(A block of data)

+--

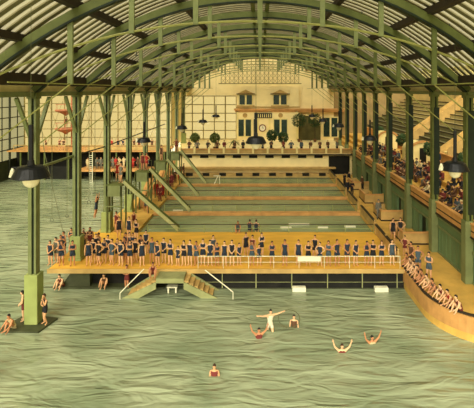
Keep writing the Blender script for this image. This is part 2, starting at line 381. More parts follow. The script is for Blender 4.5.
    # little hangers below purlins
for x,nm in ((-.5,'left'),(.5,'right')):
    tag(MB().box(x-.14,x+.14,14,80,CH+5.75,CH+6.1).build('ridge_beam', M_green), 'green beam under the roof ridge, the %s of the pair' % nm, 'beam', 'ridge beams')
# roof skin: battens and panes
rf = MB(); y = -14; k = 0; XS = [-CW-.5+(2*CW+1)*j/36 for j in range(37)]
def rz(x): return CH+.62+max(-.2, 5.75*(1-abs(x/CW)**2.2))
while y < 81:
    b = y+(.4 if k % 2 else .36); up = 0 if k % 2 else -.07
    vs = [(x,yy,rz(x)+up) for x in XS for yy in (y,b)]
    rf.add(vs, [(2*j,2*j+1,2*j+3,2*j+2) for j in range(36)], 0 if k % 2 else 1)
    rf.add([(x,b,rz(x)+u) for x in XS for u in (0,-.07)], [(2*j,2*j+1,2*j+3,2*j+2) for j in range(36)], 1)
    y = b; k += 1
struct('ceiling', rf, [M_roofpane, M_roofbar], 'ribbed arched roof with alternating pale panes and dark battens')
def skylit(name, x0, x1, z, lab):
    m_ = MB(); m_.add([(x0,-14,z+.1),(x1,-14,z+.1),(x1,81,z+.1),(x0,81,z+.1)], [(0,1,2,3)], 1)
    for k in range(32): m_.box(x0,x1,-13+k*3-.12,-13+k*3+.12,z-.1,z+.08)
    for k in range(7): xx = x0+(x1-x0)*k/6; m_.box(xx-.12,xx+.12,-14,81,z-.14,z+.06)
    struct(name, m_, [M_ceil, M_roofpane], lab)
skylit('ceiling_left_aisle', -38.3, -CW-.4, 12.8, 'flat glazed ceiling with olive rafters over the left pool')
skylit('ceiling_right_aisle', CW+.4, 27.3, 13.6, 'flat glazed ceiling with olive rafters over the grandstand')
struct('trim_6', MB().box(-CW-.5,-CW-.3,14,80,12.0,12.9).box(CW+.3,CW+.5,14,80,12.0,13.7), M_cream2)
# small hangers dangling from the roof
n = 0
for i in range(9):
    for s in (-1,1):
        for x in (9.7,6.6):
            n += 1; y = (LY[i]+LY[i+1])/2; z = rz(x)
            tag(MB().tube([(s*x,y,z),(s*x,y,z-.75)], .03, 6).tube([(s*x-.12,y,z-.7),(s*x+.12,y,z-.7)], .035,6).build('roof_hanger', M_dgreen),
                'short dark hanger under the %s roof slope, %s, bay %s' % ('left' if s<0 else 'right','lower' if x > 8 else 'upper',nth(i+1)), 'hanger', 'short roof hangers')

# gable lattice at the far end
yg = 76.5
t = thing('gable_lattice', (0,yg,CH+1), 'lattice screen of bars and crosses under the far end of the roof', 'lattice')
lb = MB(); zl = CH+1.15
for k in range(-9,10):
    x = k*.75*1.0; lb.box(x-.045,x+.045,yg-.04,yg+.04,zl,CH+rise(x,5.4))
lb.build('bars', M_grey, t)
lx = MB()
for k in range(-9,9):
    for j in range(4):
        z0 = zl+.9*j
        if z0+.9 < CH+rise(k*.75,5.4)-.1:
            lx.beam((k*.75,yg,z0),((k+1)*.75,yg,z0+.9),.04,.05); lx.beam((k*.75,yg,z0+.9),((k+1)*.75,yg,z0),.04,.05)
lx.build('crosses', M_grey, t)
MB().box(-7.2,7.2,yg-.07,yg+.07,zl-.12,zl+.04).build('bottom_rail', M_grey, t)

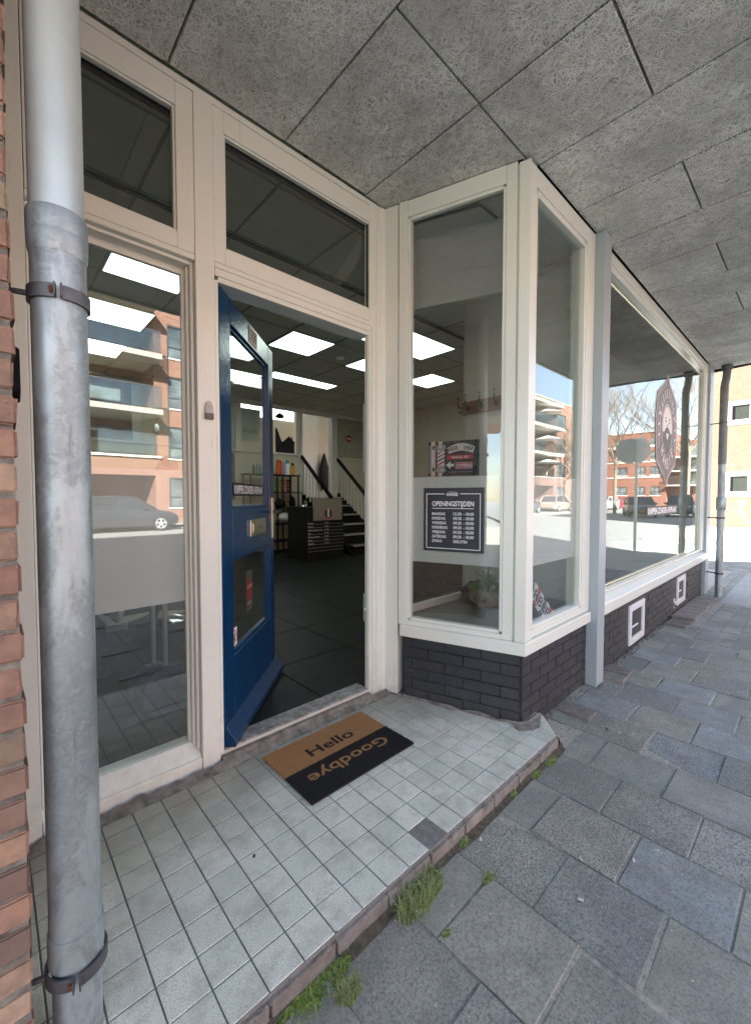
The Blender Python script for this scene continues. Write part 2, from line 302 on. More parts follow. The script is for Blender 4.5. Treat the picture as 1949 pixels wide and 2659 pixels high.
# ------------------------------------------------------------------ geometry helpers
class MB:
    def __init__(s): s.v = []; s.f = []; s.m = []; s.ms = []
    def mi(s, m):
        if m is None: return 0
        if m not in s.ms: s.ms.append(m)
        return s.ms.index(m)
    def add(s, vs, fs, m=None):
        o = len(s.v); s.v += [tuple(v) for v in vs]; k = s.mi(m)
        for f in fs: s.f.append([i + o for i in f]); s.m.append(k)
        return s
    def box(s, x0, y0, z0, x1, y1, z1, m=None):
        return s.add([(x0, y0, z0), (x1, y0, z0), (x1, y1, z0), (x0, y1, z0), (x0, y0, z1), (x1, y0, z1), (x1, y1, z1), (x0, y1, z1)],
                     [(0, 3, 2, 1), (4, 5, 6, 7), (0, 1, 5, 4), (1, 2, 6, 5), (2, 3, 7, 6), (3, 0, 4, 7)], m)
    def fbox(s, F, a0, b0, c0, a1, b1, c1, m=None):
        """box in frame F = (origin, ex, ey, ez)"""
        o, ex, ey, ez = F
        P = lambda a, b, c: tuple(o + ex * a + ey * b + ez * c)
        return s.add([P(a0, b0, c0), P(a1, b0, c0), P(a1, b1, c0), P(a0, b1, c0), P(a0, b0, c1), P(a1, b0, c1), P(a1, b1, c1), P(a0, b1, c1)],
                     [(0, 3, 2, 1), (4, 5, 6, 7), (0, 1, 5, 4), (1, 2, 6, 5), (2, 3, 7, 6), (3, 0, 4, 7)], m)
    def prism(s, pts, z0, z1, m=None):
        n = len(pts); vs = [(x, y, z0) for x, y in pts] + [(x, y, z1) for x, y in pts]
        fs = [tuple(range(n))[::-1], tuple(range(n, 2 * n))] + [(i, (i + 1) % n, (i + 1) % n + n, i + n) for i in range(n)]
        return s.add(vs, fs, m)
    def plate(s, F, pts, d0, d1, m=None):
        """polygon pts (a,c) in frame F extruded along ey from d0 to d1"""
        o, ex, ey, ez = F; n = len(pts)
        vs = [o + ex * a + ez * c + ey * d0 for a, c in pts] + [o + ex * a + ez * c + ey * d1 for a, c in pts]
        fs = [tuple(range(n)), tuple(range(n, 2 * n))[::-1]] + [(i, i + n, (i + 1) % n + n, (i + 1) % n) for i in range(n)]
        return s.add(vs, fs, m)
    def tube(s, pts, r, n=12, m=None, cap=True):
        pts = [Vector(p) for p in pts]; rs = r if isinstance(r, (list, tuple)) else [r] * len(pts); rings = []; up = None
        for i, p in enumerate(pts):
            d = (pts[min(i + 1, len(pts) - 1)] - pts[max(i - 1, 0)]).normalized()
            if up is None: up = Vector((0, 0, 1)) if abs(d.z) < .9 else Vector((1, 0, 0))
            a = d.cross(up).normalized(); b = d.cross(a).normalized(); up = -b if False else up
            rings.append([p + (a * math.cos(t) + b * math.sin(t)) * rs[i] for t in [2 * math.pi * k / n for k in range(n)]])
        vs = [v for rg in rings for v in rg]; fs = []
        for i in range(len(pts) - 1):
            for k in range(n): fs.append((i * n + k, i * n + (k + 1) % n, (i + 1) * n + (k + 1) % n, (i + 1) * n + k))
        if cap: fs += [tuple(range(n))[::-1], tuple(range((len(pts) - 1) * n, len(pts) * n))]
        return s.add(vs, fs, m)
    def lathe(s, prof, c=(0, 0, 0), n=24, m=None):
        c = Vector(c); vs = []; fs = []
        for r, z in prof:
            for k in range(n): t = 2 * math.pi * k / n; vs.append(c + Vector((r * math.cos(t), r * math.sin(t), z)))
        for i in range(len(prof) - 1):
            for k in range(n): fs.append((i * n + k, i * n + (k + 1) % n, (i + 1) * n + (k + 1) % n, (i + 1) * n + k))
        fs += [tuple(range(n))[::-1], tuple(range((len(prof) - 1) * n, len(prof) * n))]
        return s.add(vs, fs, m)
    def mesh(s, name, mat=None, smooth=False):
        me = bpy.data.meshes.new(name); me.from_pydata(s.v, [], s.f)
        if s.ms:
            for m in s.ms: me.materials.append(m)
            me.polygons.foreach_set('material_index', s.m)
        elif mat: me.materials.append(mat)
        bm = bmesh.new(); bm.from_mesh(me); bmesh.ops.recalc_face_normals(bm, faces=bm.faces); bm.to_mesh(me); bm.free()
        if smooth:
            me.polygons.foreach_set('use_smooth', [True] * len(me.polygons))
            try: me.set_sharp_from_angle(angle=R(35))
            except Exception: pass
        me.update(); return me
    def build(s, name, mat=None, parent=None, smooth=False, bevel=0, seg=2):
        o = bpy.data.objects.new(name, s.mesh(name, mat, smooth)); col.objects.link(o)
        if parent is not None: o.parent = parent
        if bevel:
            b = o.modifiers.new('bevel', 'BEVEL'); b.width = bevel; b.segments = seg; b.limit_method = 'ANGLE'; b.angle_limit = R(40); b.harden_normals = False
        return o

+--

• WHAT YOU SHOULD DO: In the entries above, identify every line with the word "parts". Copy those lines.

• EXERCISE RESPONSE:
Keep writing the Blender script for this image. This is part 2, starting at line 381. More parts follow. The script is for Blender 4.5.
The Blender Python script for this scene continues. Write part 2, from line 302 on. More parts follow. The script is for Blender 4.5. Treat the picture as 1949 pixels wide and 2659 pixels high.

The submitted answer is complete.